My co-parent insults and berates me in front of our child.

This harmful parental conduct may be the most telling of a parent that cannot put their child’s needs before their vindictiveness and bitterness. Many co-parents have a sour relationship, but these people can keep their hatred toward each other in check and remain civil to each other when their child is present. Similar to the parent that needlessly involves the child in the details of a family law case, the parent that openly berates the co-parent in front of their child is actively trying to influence the child’s opinion of their other parent. If this conduct is severe and ongoing, it could lead to parental alienation, a situation where the child loses all faith in the parent-child relationship. No parent should tolerate a co-parent that disparages them in front of the parties’ minor child. I instruct my clients to start a video when their co-parent turns nasty in front of the child. This ugly conduct demonstrates clearly that the parent lacks the willingness and ability to foster a meaningful relationship between the child and the co-parent. Every family law judge would consider such conduct when determining child custody and every judge would weigh this child custody factor against the parent that “loses their cool” in front of the child.

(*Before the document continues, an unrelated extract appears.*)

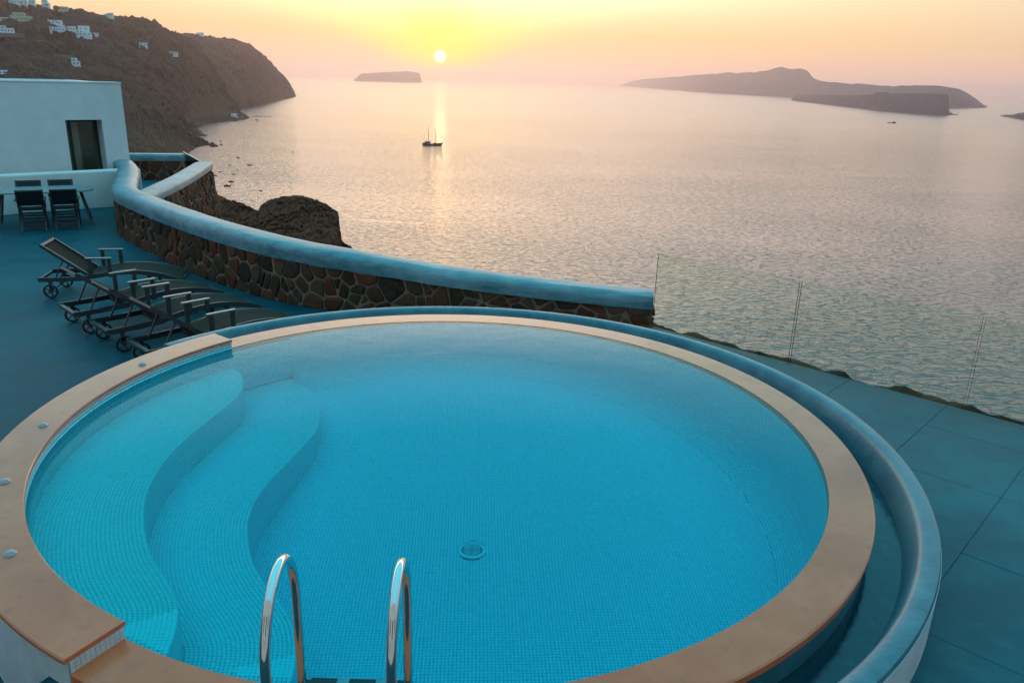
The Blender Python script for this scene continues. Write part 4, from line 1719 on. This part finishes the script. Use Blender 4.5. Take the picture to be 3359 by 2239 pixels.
# ================================================================== loungers
def make_lounger():
    root = thing('sun_lounger', 'x', 'sun lounger', (0, 0, 0))
    W2 = .285
    seat_top = [(.60, .325), (.78, .345), (1.0, .380), (1.22, .395), (1.45, .385), (1.66, .350), (1.84, .300), (1.98, .245)]
    st = catmull(seat_top, 26)
    for s in (-1, 1):
        mb = MB()
        low = [(0.0, .30), (.35, .302), (.66, .312)]
        path = [((x, s * W2, z), (0, 1, 0), (0, 0, 1)) for x, z in low] + [((x, s * W2, z), (0, 1, 0), (0, 0, 1)) for x, z in st[2:]]
        mb.sweep(path, [(-.016, -.065), (.016, -.065), (.016, 0), (-.016, 0)])
        mb.build('side_rail', M['metal_dark'], root)
        # arm rest
        ar = MB().box((.86, s * (W2 + .035), .585), (.36, .055, .022)).build('arm_rest', M['arm'], root)
        bevel(ar, .006)
        for xp in (.74, 1.0):
            MB().bar((xp, s * (W2 + .03), .30), (xp, s * (W2 + .03), .578), .028, .05, (1, 0, 0)).build('arm_post', M['metal_dark'], ar)
        # legs
        MB().bar((1.52, s * (W2 - .03), .34), (1.56, s * (W2 - .03), 0), .04, .035, (1, 0, 0)).build('leg', M['metal_dark'], root)
        MB().bar((.16, s * (W2 + .012), .27), (.16, s * (W2 + .012), .10), .022, .05, (1, 0, 0)).build('wheel_fork', M['metal_dark'], root)
        # wheel
        wy = s * (W2 + .045)
        tv = MB()
        prof = [(.078, -.018), (.098, -.018), (.103, -.010), (.103, .010), (.098, .018), (.078, .018)]
        nseg = 28
        vs, fs = [], []
        for i in range(nseg):
            a = 2 * PI * i / nseg
            for r_, y_ in prof:
                vs.append((.16 + r_ * math.cos(a), wy + y_, .104 + r_ * math.sin(a)))
        for i in range(nseg):
            for k in range(6):
                i2 = (i + 1) % nseg
                fs.append((i * 6 + k, i * 6 + (k + 1) % 6, i2 * 6 + (k + 1) % 6, i2 * 6 + k))
        tv.v, tv.f = vs, fs
        w_ = tv.build('wheel', M['rubber'], root, smooth=False)
        hb = MB()
        hb.tube([(.16, wy - .02, .104), (.16, wy + .02, .104)], .022, 12)
        for k in range(5):
            a = 2 * PI * k / 5
            hb.bar((.16, wy, .104), (.16 + .082 * math.cos(a), wy, .104 + .082 * math.sin(a)), .014, .018, (0, 1, 0))
        hb.build('hub', M['metal_dark'], w_)
    MB().tube([(.16, -W2 - .04, .104), (.16, W2 + .04, .104)], .012, 8).build('axle', M['metal_dark'], root)
    for x, z in ((.015, .27), (.64, .265), (1.52, .30), (1.965, .215)):
        MB().box((x, 0, z), (.05, 2 * W2, .035)).build('cross_bar', M['metal_dark'], root)
    # seat sling
    vs, fs = [], []
    for x, z in st:
        for k in range(7):
            y = -W2 + .012 + (2 * W2 - .024) * k / 6
            vs.append((x, y, z - .004 - .018 * (1 - ((k - 3) / 3) ** 2)))
    nS = len(st)
    for i in range(nS - 1):
        for k in range(6):
            fs.append((i * 7 + k, i * 7 + k + 1, (i + 1) * 7 + k + 1, (i + 1) * 7 + k))
    sl = mesh_obj('seat_sling', vs, fs, M['sling'], root, smooth=True)
    md = sl.modifiers.new('thickness', 'SOLIDIFY')
    md.thickness = .004
    # back rest
    hx, hz = .66, .335
    tx, tz = .10, .765
    d = Vector((tx - hx, 0, tz - hz)).normalized()
    upn = Vector((-d.z, 0, d.x))
    if upn.z < 0:
        upn = -upn
    br = MB()
    vs, fs = [], []
    for i in range(9):
        t = i / 8
        for k in range(7):
            y = -W2 + .02 + (2 * W2 - .04) * k / 6
            sag = .016 * (1 - ((k - 3) / 3) ** 2) * math.sin(PI * t)
            p = Vector((hx + (tx - hx) * t, y, hz + (tz - hz) * t)) - upn * (sag + .004)
            vs.append(tuple(p))
    for i in range(8):
        for k in range(6):
            fs.append((i * 7 + k, i * 7 + k + 1, (i + 1) * 7 + k + 1, (i + 1) * 7 + k))
    bs = mesh_obj('back_sling', vs, fs, M['sling'], root, smooth=True)
    md = bs.modifiers.new('thickness', 'SOLIDIFY')
    md.thickness = .005
    for s in (-1, 1):
        MB().bar((hx, s * (W2 - .022), hz), (tx, s * (W2 - .022), tz), .03, .045, tuple(upn)).build('back_rail', M['metal_dark'], root)
        MB().bar((.36, s * (W2 - .06), .56), (.22, s * (W2 - .06), .285), .018, .018, (1, 0, 0)).build('prop', M['metal_dark'], root)
    MB().bar((tx, -W2 + .01, tz), (tx, W2 - .01, tz), .04, .03, tuple(upn)).build('back_top_bar', M['metal_dark'], root)
    return root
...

My co-parent allows their new spouse to talk bad about me to my kid.

In this fact pattern, one parent allows their new significant other or spouse to do their dirty work. The other adult in the house speaks poorly of the co-parent to the child. This child custody factor almost imposes a duty on a parent to speak up and stop the outsider adult from trash-talking the child’s other parent. Another fact pattern where this principle is present is when the stepparent or boyfriend/girlfriend substitutes for the parent at the parties’ child exchange and then make a scene in front of the child.

How important is a parent’s ability to parent to foster or encourage a strong parent-child relationship between the other parent and the minor child?

The short answer is it is very important, explains Matthew Benedict, Esq. The parent that will encourage a meaningful relationship between the minor child and other parent is putting the child’s best interest ahead of their own. The judge’s goal is to determine a custody order that will work best for the child. The parent that demonstrates care and respect for the relationship between the child and the other parent will always be regarded highly by the judge in a child custody dispute.